The data is currently stored like this: day, start time, end time, course name, course number. The solution I have in place right now is to compare the current record's value for "day" with the one from last record and if it's different, print out a new header.
 
Here's a query for setting up a custom sort order (MySQL)
Code:
SELECT * FROM tbl
ORDER BY FIELD(day, 'Monday', 'Tuesday', 'Wednesday', 'Thursday', 'Friday');

Checking the previous day with the current one is a good way to check when you've moved to the next set of classes. I've done similar in the past for similar task. Not sure if there may be a better way. You could always break things up into multiple queries and do a week day at a time.

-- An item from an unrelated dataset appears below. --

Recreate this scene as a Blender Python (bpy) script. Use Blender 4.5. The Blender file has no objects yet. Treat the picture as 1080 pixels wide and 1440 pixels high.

One alternative for the HTML table layout; Move the week day name to the first column and use a rowspan attribute to let it go down far enough. I'd recommend using alternating background colors for each day to help separate them visually. Knowing what value for the rowspan to use could be tricky though.
 
I had considered the multiple queries, but didn't want the performance hit of opening so many connections. I considered the rowspan idea, but then I'd get stuck with multiple queries again as I'd have to get the count of the number of rows returned for each day. Thinking about it further though, I suppose

If I implement one of these do you think it'd be prudent to set up a function to pool all queries and run them at once? Right now I have a function setup to take in a query and the name of the database create an ADO connection, execute the query then destroy the connection and return the result as an array (using ASP and Access).